Entrevista:O Estado inteligente

quinta-feira, agosto 14, 2008

Coleção de desculpas editorial O Estado de S. Paulo





14/8/2008

O ministro da Previdência, José Pimentel, tem uma receita simples para manter em ordem as finanças de sua Pasta pelo menos até 2050. Nenhuma nova reforma será necessária nesse período, disse o ministro numa entrevista publicada segunda-feira no Estado. Três elementos compõem a fórmula quase mágica: melhor gestão, separação das aposentadorias subsidiadas daquelas financiadas por meio de contribuições e crescimento econômico suficiente para a ampliação dos empregos formais. Se a economia crescer 4% em cada um dos próximos dois anos, a Previdência urbana será superavitária no fim de 2010, de acordo com seus cálculos. Até o fim de seu mandato, portanto, o presidente Luiz Inácio Lula da Silva não terá de pensar em novo plano de ajuste previdenciário.
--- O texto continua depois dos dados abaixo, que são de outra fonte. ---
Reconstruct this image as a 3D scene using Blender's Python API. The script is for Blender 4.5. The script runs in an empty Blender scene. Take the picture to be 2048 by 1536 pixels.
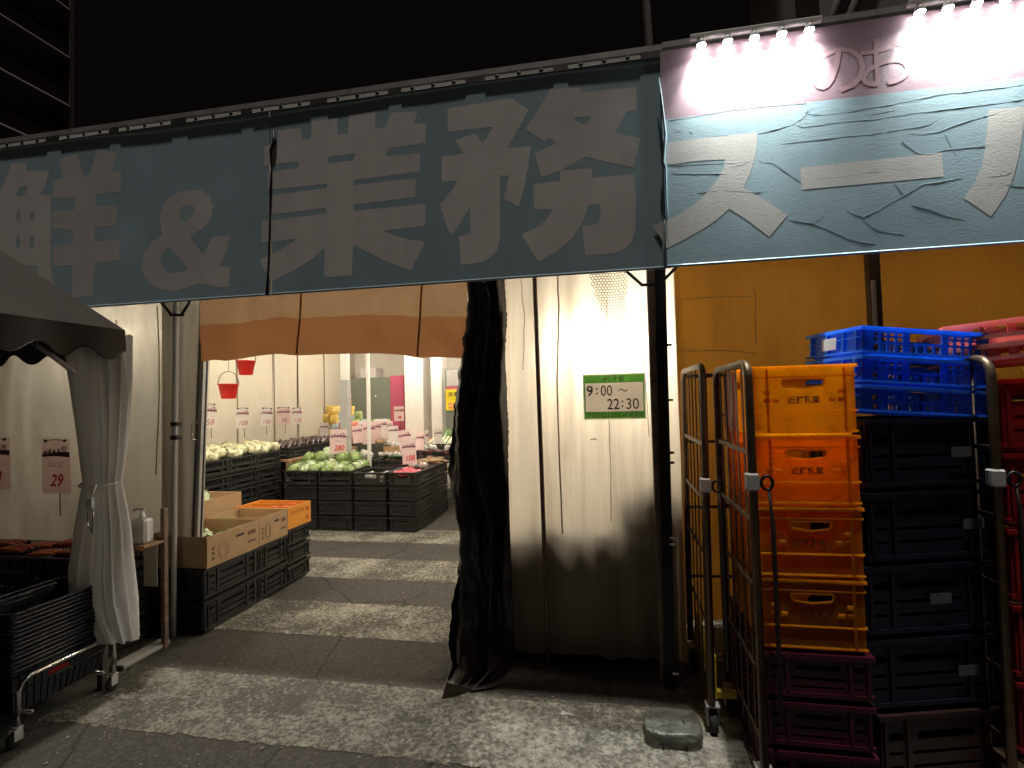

A argumentação do ministro Pimentel, que já foi usada por outros políticos e funcionários do governo, mistura umas poucas idéias sensatas e vários equívocos. É sensato, sem dúvida, reconhecer a diferença entre aposentadorias e pensões de tipo assistencial, sempre subsidiadas, e os benefícios custeados pelos mecanismos tipicamente previdenciários. Pertencem à primeira categoria, no Brasil, as aposentadorias especiais, concedidas a trabalhadores de atividades artesanais, extrativistas e rurais.

A distinção é importante não só para fins contábeis, mas também para facilitar decisões políticas e administrativas. Há alguns anos se discute a transferência dessas despesas para as contas do Tesouro. Isso reduzirá o déficit da Previdência. Melhor, ainda, se os benefícios fiscais a entidades filantrópicas forem tratados da mesma forma.

A mudança poderá eliminar um problema da Previdência, mas não diminuirá o gasto público. Este detalhe não aparece na argumentação do ministro Pimentel. Se a despesa não aparecer nas contas da Previdência, aparecerá nas do Tesouro. O assunto passará para a área do ministro da Fazenda.

Também é sensato cuidar da gestão no Ministério da Previdência. Pode-se fazer a mesma afirmação a respeito de todos os setores do governo. Isso é particularmente importante no Brasil, em vista da baixa qualidade da maior parte da administração pública.

A melhora da gestão federal contribuiria, sem dúvida, para o melhor uso do dinheiro público, mas essa não tem sido uma preocupação do governo petista. Ao contrário: a bandeira sustentada pelo presidente Luiz Inácio Lula da Silva e apoiada por vários de seus auxiliares tem sido a da ampliação de quadros, com maiores salários para todos os servidores.

Quando se fala em produtividade, os defensores da política oficial costumam reagir como se a eficiência fosse uma idéia reacionária, antipopular e neoliberal. De toda forma, se o ministro Pimentel quiser mesmo cuidar da administração da Previdência, dará uma boa contribuição ao País. Mas isso não resolverá os problemas atuariais apontados por muitos estudiosos do assunto.

Finalmente, o ministro exibe um otimismo incomum, ao admitir, como hipótese, um razoável crescimento econômico sustentado por várias décadas.

Sem dúvida, nenhum sistema previdenciário poderia funcionar sem crise numa economia com níveis continuamente baixos de atividade. Mas, em contrapartida, não tem sentido basear um plano atuarial de longo prazo numa hipótese de prosperidade continuada.

De fato, nenhuma ação de planejamento, governamental, empresarial ou de outra ordem, pode ser baseada nos pressupostos mais otimistas. Se esses pressupostos invariavelmente se confirmassem, planejar seria muito menos importante e, em muitos casos, não passaria de perda de tempo.

Mas seria preciso levar em conta outros fatores não explicitados na argumentação do ministro. Parte da melhora das contas previdenciárias é explicável pelo aumento da formalização do emprego, especialmente nos últimos dois anos. Mas essa formalização produziu efeitos sensíveis porque o estoque de trabalho informal era muito grande. Não se pode contar com a permanente repetição desse fenômeno a médio e a longo prazos.

A argumentação do ministro é apenas uma coleção de desculpas - na maior parte muito fracas - para não se ocupar, nos próximos dois anos, de um assunto trabalhoso e politicamente complicado. Desculpas não resolvem problemas.